Толкование «различий» в идентичности, субъектности не как маргинальности, исключения из культуры, не как отклонения от нормы, а как некоей ценности, резко расширяло границы применения стратегии «эмпауэрмент». Ведь в этой парадигме «другой» (другая субъектность) получал свой полновесный статус, за «другим» признавалось право на полноценное существование и гражданские, политические полномочия. Этот подход утверждал многоликость, пестроту социального пространства, которое держится в напряжении не одним центральным конфликтом, не одним противоречием – классовым, расовым или национальным, а множеством разных конфликтов, разных противоречий, по-разному и разрешаемых. Это был кульминационный момент в развитии концепта «эмпауэрмент» в русле радикальной социальной критики.

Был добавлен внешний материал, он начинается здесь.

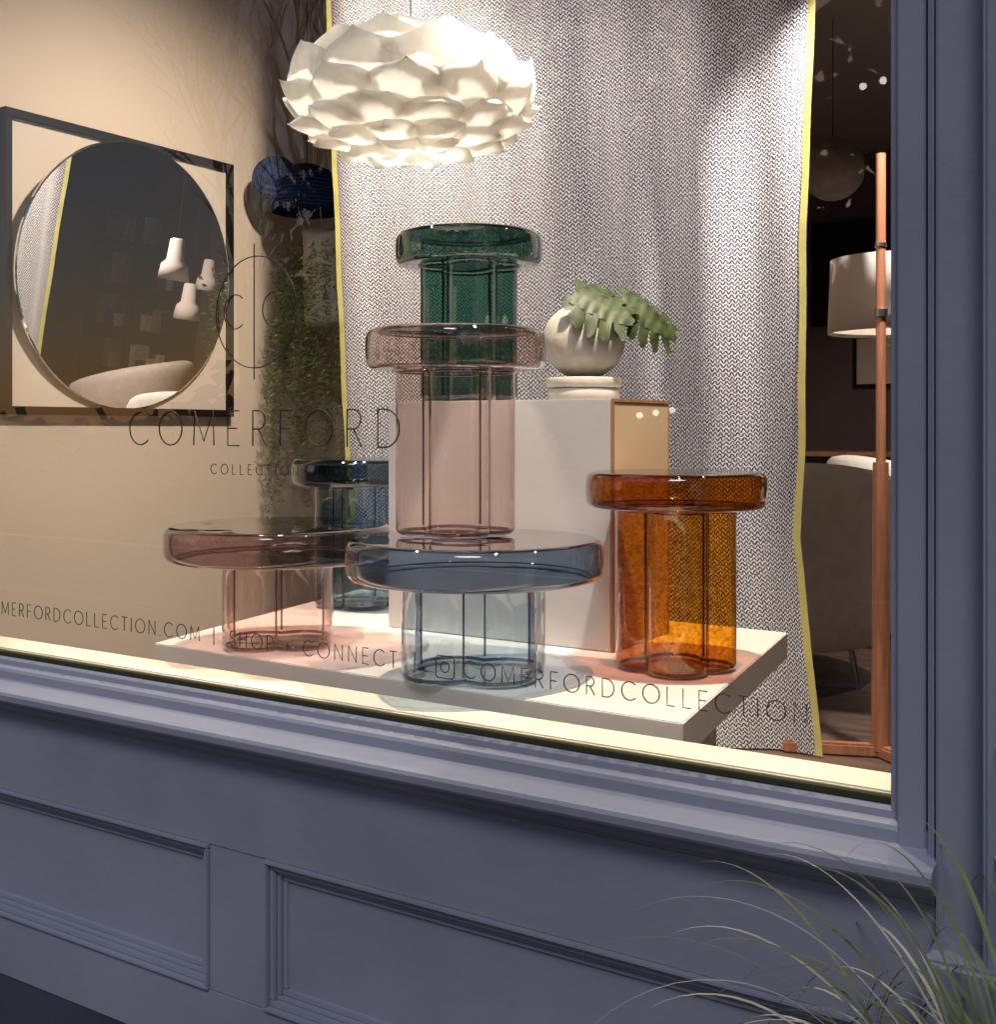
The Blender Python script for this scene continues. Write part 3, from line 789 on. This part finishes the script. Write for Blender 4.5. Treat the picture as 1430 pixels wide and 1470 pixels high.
# ------------------------------------------------------------ street side (seen only reflected in the glass)
box('pavement', -60, 60, -2.2, 1.60, -.1, .05, M_pave, None, 0)
box('kerb', -60, 60, -2.35, -2.2, -.12, .045, M_kerb, None, .01)
box('road', -60, 60, -9.5, -2.35, -.2, -.08, M_asph, None, 0)
box('road_marking', -60, 60, -5.98, -5.88, -.0799, -.076, M_line, None, 0)
box('pavement', -60, 60, -14, -9.5, -.1, .05, M_pave, None, 0)
bm = bmesh.new(); bmesh.ops.create_grid(bm, x_segments=2, y_segments=2, size=400); mesh_obj('ground', bm, M_asph, None, loc=(0, 0, -.21))
def bare_tree(loc, H, seed):
    rd = random.Random(seed); e = empty('bare_tree', loc); L = []
    def br(p, v, ln, r, lev):
        pts = [p]; rs = [r]; n = 4
        for i in range(n):
            v = (v+Vector((rd.uniform(-.16, .16), rd.uniform(-.16, .16), .04))).normalized()
            p = p+v*ln/n; pts.append(p); rs.append(r*(1-.45*(i+1)/n))
            if lev < 4 and i >= 1:
                for _ in range(2):
                    nv_ = (v+Vector((rd.uniform(-1, 1), rd.uniform(-1, 1), rd.uniform(-.1, .6)))*.75).normalized()
                    br(p, nv_, ln*rd.uniform(.52, .72), rs[-1]*.62, lev+1)
        L.append((pts, rs))
    br(Vector((0, 0, 0)), Vector((0, 0, 1)), H*.42, .16, 0)
    tubes('branches', L, M_bark, parent=e, res=0, caps=False)
bare_tree((-9.4, -8.6, 0), 9, 3)
bare_tree((-13.5, -10.5, 0), 9, 5)
def street_lamp(loc, h):
    e = empty('street_lamp', loc)
    tubes('post', [([(0, 0, 0), (0, 0, h)], [.05, .03])], M_black, parent=e)
    for i, dx in enumerate((-.22, 0, .22)):
        tubes('arm_%d' % i, [([(0, 0, h-.1), (dx*.8, 0, h+.02+.02*i)], .012)], M_black, parent=e)
        lathe('globe_%d' % i, [(.04*math.cos(a)+1e-9, .04*math.sin(a)) for a in [math.pi/2-math.pi*k/12 for k in range(13)]], emit('lamp_globe', (1, .93, .82), 12), e, 24, (dx, 0, h+.07+.03*i))
street_lamp((-3.45, -10, .05), 4.95)
street_lamp((-6.2, -10, .05), 1.30)
hd = bmesh.new(); rh = random.Random(4)  # added tree belt, raised to keep the sky's reflection off the textile
tops = []
xx = -36.0
while xx < 12:
    tall = 1/(1+math.exp(-(xx+17.5)*1.1))
    tops.append((xx, 1.6+rh.uniform(-.4, .4)+tall*rh.uniform(8.5, 10.5), rh.uniform(1.0, 1.5)+tall*.9)); xx += rh.uniform(.8, 1.4)-.2
for (tx, th_, tr) in tops:
    for k in range(int(105*th_/2)):
        u = 1-math.sqrt(rh.random()); u = u*1.0; z = .1+u*th_; a = rh.uniform(0, 6.283); rr_ = tr*(1-u)**.6*rh.uniform(.4, 1)
        p = Vector((tx+rr_*math.cos(a), -16.2+rr_*.7*math.sin(a), z)); d = Vector((math.cos(a), .4*math.sin(a), rh.uniform(-.5, .2))).normalized()
        s = d.cross(Vector((0, 1, .2))).normalized(); L0 = rh.uniform(.35, .75)
        hd.faces.new([hd.verts.new(p), hd.verts.new(p+d*L0*.5+s*.18), hd.verts.new(p+d*L0), hd.verts.new(p+d*L0*.5-s*.18)])
mesh_obj('sky_block_trees', hd, M_skyblock, None)
hs = empty('brick_house', (-14, -24, 0))
box('walls', -9, 9, -4, 4, 0, 4.0, M_brick, hs, 0)
prof = [(-4.3, 4.0), (4.3, 4.0), (0, 6.2)]; extrude_x('roof', prof, -9.3, 9.3, M_asph, hs)
for i in range(6):
    box('window_%d' % i, -8+i*2.8, -6.8+i*2.8, 3.98, 4.03, 1.0, 2.3, emit('lit_room', (1, .7, .4), .4 if i % 3 == 0 else .03), hs, 0)
box('door', 7.4, 8.4, 3.98, 4.04, 0, 2.1, M_blue, hs, 0)

# ------------------------------------------------------------ dusk sky and last light
w = bpy.data.worlds.new('World'); S.world = w; w.use_nodes = True
nt = w.node_tree; nt.nodes.clear()
out = nt.nodes.new('ShaderNodeOutputWorld'); bg = nt.nodes.new('ShaderNodeBackground')
sky = nt.nodes.new('ShaderNodeTexSky'); sky.sky_type = 'NISHITA'; sky.sun_disc = False
sky.sun_elevation = R(8.0); sky.sun_rotation = R(200); sky.air_density = 1.3; sky.dust_density = 1.0; sky.ozone_density = 3
tint = nt.nodes.new('ShaderNodeMix'); tint.data_type = 'RGBA'; tint.blend_type = 'MULTIPLY'; tint.inputs[0].default_value = 1
tint.inputs[7].default_value = (1.10, .88, .94, 1)
nt.links.new(sky.outputs[0], tint.inputs[6]); nt.links.new(tint.outputs[2], bg.inputs['Color'])
bg.inputs['Strength'].default_value = .15
nt.links.new(bg.outputs[0], out.inputs['Surface'])
sl = bpy.data.lights.new('sun', 'SUN'); sl.energy = .85; sl.angle = R(15); sl.color = (1, .94, .98)
so = bpy.data.objects.new('sun', sl); link(so); so.rotation_euler = (R(40), 0, R(24))

# ------------------------------------------------------------ camera
cam = bpy.data.cameras.new('camera'); co = bpy.data.objects.new('camera', cam); link(co)
co.location = (0, 0, 1.25); co.rotation_euler = (R(90), 0, R(32.64))
cam.sensor_fit = 'HORIZONTAL'; cam.sensor_width = 36; cam.lens = 1694/1430*36
cam.shift_y = -119/1430
cam.clip_start = .02; cam.clip_end = 1500
S.camera = co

В 1980–1990‐е годы идею «эмпауэрмента» перехватили другие политические и социальные игроки – от реформаторов, воплощавших ее в проекты развития массового самоуправления на низовом уровне, до менеджеров Всемирного банка, а также – экспертов ООН, озадаченных проблемой массовой бедности и пытавшихся на основе этой идеи выстроить технологии обретения самостоятельности социально уязвимыми слоями населения за счет «микрофинансирования», предоставления различных грантов, включения во всевозможные социальные «программы развития» [Lord, Hutchison, 2004, p. 22]. В то же время под напором женского движения гендерные вопросы были включены в международную политику и заставили пересмотреть ее приоритеты и ориентиры [Роденберг, Вихтерих, 2013].
В тех или иных видах стратегия «эмпауэрмент» была распространена в самых разных регионах – от Южной Америки до Африки и Юго-Восточной Азии. Какие‐то реформаторские опыты были успешными, а какие‐то сопровождались содержательным выхолащиванием концепта «эмпауэрмент» – вместо «обретения возможностей» «реципиенты» втягивались либо в опыты «самоуправления бедных», либо в «самоэксплуатацию» [Regmi, 2011]. Но это не повлияло на популярность самой идеи.
В конце ХХ в. понятие «эмпауэрмент» пришло на европейский континент в литературу и публичные дебаты, связанные с проблемами «демократии участия» [Avenel, Duvoux, 2013]. Оно же стало ключевым в различных публикациях, адресованных медикам, педагогам, социальным работникам, которые с его помощью описывали возможности «коллективного действия» по социальным преобразованиям; в работах по менеджменту, предназначенных для управленческого персонала предприятий [Sheafor, Horejsi, 2011]. В нем видели рецепт по перестройке кризисных профессиональных практик, с ним же связывали перспективу развития гражданского общества [Sheafor, Horejsi, 1996]. Одновременно в условиях кризиса 2008–2009 гг. концепт позволил осуществить перетолкование неолиберальных идей в духе повышения ответственности индивидов – их «включения» [Филиппова, 2011, c. 51–55] в социальные процессы и участия в них [Empowerment and Poverty Reduction, 2002].
В наши дни специальная литература по этой теме появляется в таких различных отраслях знания, как социальное действие, образование, международное развитие, в разных направлениях – университетские курсы, профессиональная, управленческая или политико-административная деятельность. Концепт «эмпауэрмент» раскрывается через множество определений и методов оценки. Отсюда – его многозначность и размытость, отсюда же – ослабление его радикальной направленности. Тем не менее ключевой посыл концепта – самостояние акторов, вовлеченных в тот или иной процесс, их сотрудничество поверх иерархических и бюрократических барьеров, сохраняется повсеместно. Он используется для описания новых подходов к социальной реальности, нацеленных на разрыв с методологией социальной политики или менеджмента, пронизанных духом патернализма и социального неравенства [Kirszbaum, 2012].